Los santos no tienen porqué ser huracanes desatados o terremotos vivos que hagan temblar todo, caracteres fuertes e impulsivos; también pueden ser caracteres discretos, suaves y tenaces, firmes y amables, silenciosos y trabajadores. Santo Domingo era de éstos.
Su`personalidad era muy serena, con gran capacidad de observación, afable con sus hermanos, alegre en el trato, pero ni mucho menos locuaz o charlatán, sino el hombre que con sonrisa dulce sabe hablar y sabe escuchar, sin desperdiciar el tiempo en conversaciones inútiles.
Su personalidad está forjada por un espíritu que es contemplativo y que se desarrolla en su amor por el oficio divino y la liturgia, las horas de oración contemplativa por la noche o mientras camina, así como por su amor por el estudio, la teología, la meditación asidua de la doctrina de la fe.
Su personalidad le hace ser receptivo a los signos de Dios, que continuamente discierne, y se deja llevar por Dios. Debe acompañar a su obispo Diego de Osma a una misión encomendada por el rey en Dinamarca y allí va, dejando que sea Dios el que actúe. Dios le muestra el panorama desolador obrado por cátaros, albigenses y valdenses en el sur de Francia y su corazón se inquieta. Las circunstancias hacen que él y su obispo se queden en esa zona, y con diversos avatares, es el papa Inocencio III quien los une a sus legados pontificios para predicar en esa zona francesa. Él sigue los pasos que Dios le marca. Diego volverá a su diócesis pasado un tiempo, pero Domingo se queda en la "Predicación de Nuestro Señor Jesucristo". Allí ve grupos de conversos, especialmente mujeres, que quieren una vida de mayor perfección y fundará comunidades femeninas, como un nuevo signo de Dios. La Predicación, terminada la misión de los legados pontificios, sigue siendo necesaria. Domingo unido a otros hermanos que comparten ese celo seguirá predicando y dará origen a la Orden de Predicadores. Domingo obedece a Dios, ha visto sus signos, ha seguido las huellas que Dios le dejaba.
¡Qué personalidad tan rica! No es un gran escritor, no se nos conservan discursos suyos, sólo su vida y su acción, todo protegido por una santa reserva del hombre discreto, tal vez tímido, pero apasionado por Cristo y lleno de Dios.

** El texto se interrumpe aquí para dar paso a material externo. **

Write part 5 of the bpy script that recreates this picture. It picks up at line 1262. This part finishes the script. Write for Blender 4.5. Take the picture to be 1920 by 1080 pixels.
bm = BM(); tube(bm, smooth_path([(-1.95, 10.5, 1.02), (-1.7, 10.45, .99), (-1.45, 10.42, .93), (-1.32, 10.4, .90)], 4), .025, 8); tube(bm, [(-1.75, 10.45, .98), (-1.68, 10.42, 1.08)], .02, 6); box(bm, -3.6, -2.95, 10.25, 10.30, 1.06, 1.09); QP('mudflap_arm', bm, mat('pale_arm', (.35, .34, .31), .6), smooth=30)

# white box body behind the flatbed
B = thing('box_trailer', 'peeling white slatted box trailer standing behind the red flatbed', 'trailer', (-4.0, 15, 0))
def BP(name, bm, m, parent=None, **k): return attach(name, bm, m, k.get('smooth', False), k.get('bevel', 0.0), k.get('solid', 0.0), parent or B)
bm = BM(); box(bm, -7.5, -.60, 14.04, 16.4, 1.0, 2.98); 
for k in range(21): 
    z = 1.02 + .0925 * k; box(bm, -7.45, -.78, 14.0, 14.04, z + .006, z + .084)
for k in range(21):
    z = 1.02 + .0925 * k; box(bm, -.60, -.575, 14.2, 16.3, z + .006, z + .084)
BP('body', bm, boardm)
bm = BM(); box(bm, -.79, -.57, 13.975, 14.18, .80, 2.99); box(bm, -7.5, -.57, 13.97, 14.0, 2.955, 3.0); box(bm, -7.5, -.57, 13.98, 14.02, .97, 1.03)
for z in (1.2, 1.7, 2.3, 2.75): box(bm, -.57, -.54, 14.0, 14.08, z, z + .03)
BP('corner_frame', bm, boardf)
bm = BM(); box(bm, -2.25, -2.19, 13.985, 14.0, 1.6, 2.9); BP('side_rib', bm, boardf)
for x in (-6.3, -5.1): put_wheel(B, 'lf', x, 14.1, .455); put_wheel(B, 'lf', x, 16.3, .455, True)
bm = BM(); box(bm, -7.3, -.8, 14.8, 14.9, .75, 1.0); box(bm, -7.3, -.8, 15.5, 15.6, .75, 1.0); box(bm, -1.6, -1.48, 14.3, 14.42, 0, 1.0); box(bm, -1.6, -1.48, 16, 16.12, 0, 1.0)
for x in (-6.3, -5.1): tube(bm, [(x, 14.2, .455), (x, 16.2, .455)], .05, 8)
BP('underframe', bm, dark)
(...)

Es de los hombres que camina y es grande, pero arropado. Diego de Osma, su obispo y su amigo, es el estratega, la cabeza, el impulso; Domingo, en segundo plano, el que realiza, madura, avanza. Así vivirá también más adelante, arropado con su comunidad de Prulla, la de Tolosa, y sus hermanos frailes. Son estas figuras grandes que parecen pasar desapercibidas, porque van en segunda fila sin buscar nada, pero que son tan grandes en sí mismas que generan realidades nuevas, abrumadoramente grandes, buenas y santas. Son estos hombres que reciben adhesiones y afectos lentamente, poco a poco, en vez de ser torrentes de simpatía que ganan al momento a todos pero que luego decepcionan tras la impresionante fachada.
"A diferencia de Diego de Acebes [el obispo de Osma], cuya generosidad, siempre alerta, continuamente estaba imaginando empresas apostólicas nuevas, a las que luego se lanzaba con ímpetu, Domingo era el hombre de los pocos planes, pero madurados en largo silencio y realizados luego con tenacidad. Ciertamente Domingo no era menos sensible que su obispo a la llamada de los seres y de los acontecimientos, esto es, de la Providencia. Pero los encuentros con Dios provocaban en él secretas conmociones antes que gestos inmediatos" (Vicarie, H-M., Historia de Santo Domingo, Madrid 2003, p. 307).
Creo que éste podría ser entonces un buen retrato de Santo Domingo: una personalidad riquísima, envuelta en un manto de reserva y pudor.